### What is asked
Write out the material below again, unchanged.

— Start Given records —

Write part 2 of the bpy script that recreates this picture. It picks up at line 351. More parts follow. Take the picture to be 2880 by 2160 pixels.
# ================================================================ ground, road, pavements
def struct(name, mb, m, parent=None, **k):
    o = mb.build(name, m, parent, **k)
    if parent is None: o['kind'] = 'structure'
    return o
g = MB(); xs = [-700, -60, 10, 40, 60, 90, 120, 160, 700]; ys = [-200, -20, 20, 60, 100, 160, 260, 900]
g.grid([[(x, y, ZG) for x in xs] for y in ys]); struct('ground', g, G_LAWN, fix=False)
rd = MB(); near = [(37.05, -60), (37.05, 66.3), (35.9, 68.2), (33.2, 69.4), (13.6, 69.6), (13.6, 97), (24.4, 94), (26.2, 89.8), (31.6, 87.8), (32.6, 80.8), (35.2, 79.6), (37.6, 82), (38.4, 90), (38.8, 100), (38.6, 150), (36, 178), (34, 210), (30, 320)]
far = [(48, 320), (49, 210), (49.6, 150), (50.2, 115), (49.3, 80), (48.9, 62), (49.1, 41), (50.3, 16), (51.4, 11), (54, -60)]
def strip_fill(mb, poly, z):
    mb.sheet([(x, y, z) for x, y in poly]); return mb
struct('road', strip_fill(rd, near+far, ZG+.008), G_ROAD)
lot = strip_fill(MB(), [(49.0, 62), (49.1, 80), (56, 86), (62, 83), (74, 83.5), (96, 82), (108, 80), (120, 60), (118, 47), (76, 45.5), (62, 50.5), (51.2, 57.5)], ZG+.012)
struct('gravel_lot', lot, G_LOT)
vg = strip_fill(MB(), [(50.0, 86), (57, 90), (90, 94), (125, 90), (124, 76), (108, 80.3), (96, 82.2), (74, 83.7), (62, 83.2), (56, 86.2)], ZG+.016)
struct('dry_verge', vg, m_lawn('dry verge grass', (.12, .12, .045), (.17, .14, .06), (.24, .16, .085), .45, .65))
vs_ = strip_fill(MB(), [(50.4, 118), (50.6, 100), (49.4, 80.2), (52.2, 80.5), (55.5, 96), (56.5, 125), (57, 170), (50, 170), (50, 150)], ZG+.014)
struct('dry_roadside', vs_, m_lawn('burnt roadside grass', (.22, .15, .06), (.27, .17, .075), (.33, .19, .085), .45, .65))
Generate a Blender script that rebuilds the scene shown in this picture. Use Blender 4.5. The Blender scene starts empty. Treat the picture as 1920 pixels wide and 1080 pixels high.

— End Given records —

### Answer for the task
Write part 2 of the bpy script that recreates this picture. It picks up at line 351. More parts follow. Take the picture to be 2880 by 2160 pixels.
# ================================================================ ground, road, pavements
def struct(name, mb, m, parent=None, **k):
    o = mb.build(name, m, parent, **k)
    if parent is None: o['kind'] = 'structure'
    return o
g = MB(); xs = [-700, -60, 10, 40, 60, 90, 120, 160, 700]; ys = [-200, -20, 20, 60, 100, 160, 260, 900]
g.grid([[(x, y, ZG) for x in xs] for y in ys]); struct('ground', g, G_LAWN, fix=False)
rd = MB(); near = [(37.05, -60), (37.05, 66.3), (35.9, 68.2), (33.2, 69.4), (13.6, 69.6), (13.6, 97), (24.4, 94), (26.2, 89.8), (31.6, 87.8), (32.6, 80.8), (35.2, 79.6), (37.6, 82), (38.4, 90), (38.8, 100), (38.6, 150), (36, 178), (34, 210), (30, 320)]
far = [(48, 320), (49, 210), (49.6, 150), (50.2, 115), (49.3, 80), (48.9, 62), (49.1, 41), (50.3, 16), (51.4, 11), (54, -60)]
def strip_fill(mb, poly, z):
    mb.sheet([(x, y, z) for x, y in poly]); return mb
struct('road', strip_fill(rd, near+far, ZG+.008), G_ROAD)
lot = strip_fill(MB(), [(49.0, 62), (49.1, 80), (56, 86), (62, 83), (74, 83.5), (96, 82), (108, 80), (120, 60), (118, 47), (76, 45.5), (62, 50.5), (51.2, 57.5)], ZG+.012)
struct('gravel_lot', lot, G_LOT)
vg = strip_fill(MB(), [(50.0, 86), (57, 90), (90, 94), (125, 90), (124, 76), (108, 80.3), (96, 82.2), (74, 83.7), (62, 83.2), (56, 86.2)], ZG+.016)
struct('dry_verge', vg, m_lawn('dry verge grass', (.12, .12, .045), (.17, .14, .06), (.24, .16, .085), .45, .65))
vs_ = strip_fill(MB(), [(50.4, 118), (50.6, 100), (49.4, 80.2), (52.2, 80.5), (55.5, 96), (56.5, 125), (57, 170), (50, 170), (50, 150)], ZG+.014)
struct('dry_roadside', vs_, m_lawn('burnt roadside grass', (.22, .15, .06), (.27, .17, .075), (.33, .19, .085), .45, .65))
Generate a Blender script that rebuilds the scene shown in this picture. Use Blender 4.5. The Blender scene starts empty. Treat the picture as 1920 pixels wide and 1080 pixels high.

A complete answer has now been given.